Nesta perspectiva, muitas vezes as notícias ligadas ao narcotráfico ou ao tráfico de pessoas encontram-se mescladas e confundidas com aquelas que se referem às pessoas que simplesmente buscam trabalho e futuro em outra região ou país. Nem precisaria lembrar que, em qualquer noticiário – televisão, jornal ou rádio – o agrupamento por blocos ou temas nunca é neutro. Um exemplo típico é o da violência explícita: ou seja, quando um crime é praticado por um migrante, esta circunstância é colocada em relevo, sublinhando-se em geral sua origem, coisa que não ocorre nos demais casos.
Longe de ser um criminoso, o migrante deixa sua terra ou pátria para escapar a algum tipo de violência: econômica, social, política, cultural, religiosa… Por isso, é antes um peregrino da paz que, rompendo fronteiras, se converte em protagonista de novos laços. Proporciona o encontro e intercâmbio de expressões e valores interculturais. Amplia o conceito de pátria, aumenta as oportunidades que a vida oferece, potencia novas formas de desenvolvimento. De fato, encontro de pessoas, povos e nações não apenas soma, mas multiplica as energias em jogo.
Um segundo mito mostra o fenômeno migratório sobre o pano ideológico da segurança nacional.

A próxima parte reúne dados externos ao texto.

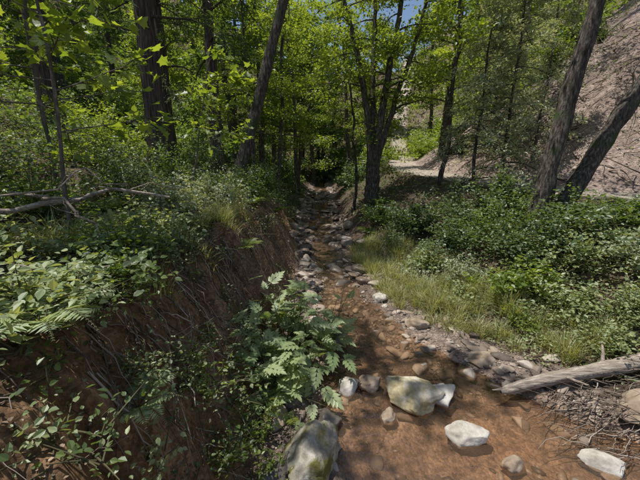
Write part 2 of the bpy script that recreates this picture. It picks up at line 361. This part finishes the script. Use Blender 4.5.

Este modo de ver remonta aos tempos da guerra fria e do uso desta tanto para o controle das fronteiras quanto para a repressão interna. Apesar da guerra fria já fazer parte do passado, tratar os migrantes nessa ótica conduz facilmente a confrontos bem quentes com as autoridades policiais, onde as lágrimas e o sangue derramados não são nada frios. Em outros termos, migração deixa de ser um fenômeno socioeconômico e político-social, para converter-se em caso de polícia.
Sob semelhante visão o migrante, pelo fato mesmo de sê-lo, é visto como delinquente. Ambos os mitos se entrelaçam: quem ousa migrar perturba a paz, provoca distúrbios e requer a presença da polícia. Torna-se indesejado: simultaneamente dispensável e indispensável. Indispensável para os trabalhos mais sujos, pesados e mal remunerados; dispensável, como trabalhador com todos os seus direitos. Ao mesmo tempo que se lhe abre a porta dos fundos, fecha-se a porta da frente. Vira um cidadão de segunda classe, aceito e rechaçado. Discriminação, preconceito e racismo fazem parte deste panorama negativo.
Em lugar da ideologia da segurança nacional como pretexto para frear o vaivém dos migrantes, convém reconhecer que o direito de ir e vir cria pontes, estabelece relações, elimina distâncias. Isso não significa esconder as tensões sob um falso verniz, mas buscar superá-las através da escuta, do diálogo e da mútua compreensão. As diferenças, quando colocadas frente a frente, enriquecem. O desafio está no salto qualitativo do multiculturalismo ao interculturalismo. Enquanto no primeiro caso basta a tolerância e a boa vizihança, no segundo dá-se um passo além, exigindo o confronto e a purificação recíproca e crescente das diversas culturas.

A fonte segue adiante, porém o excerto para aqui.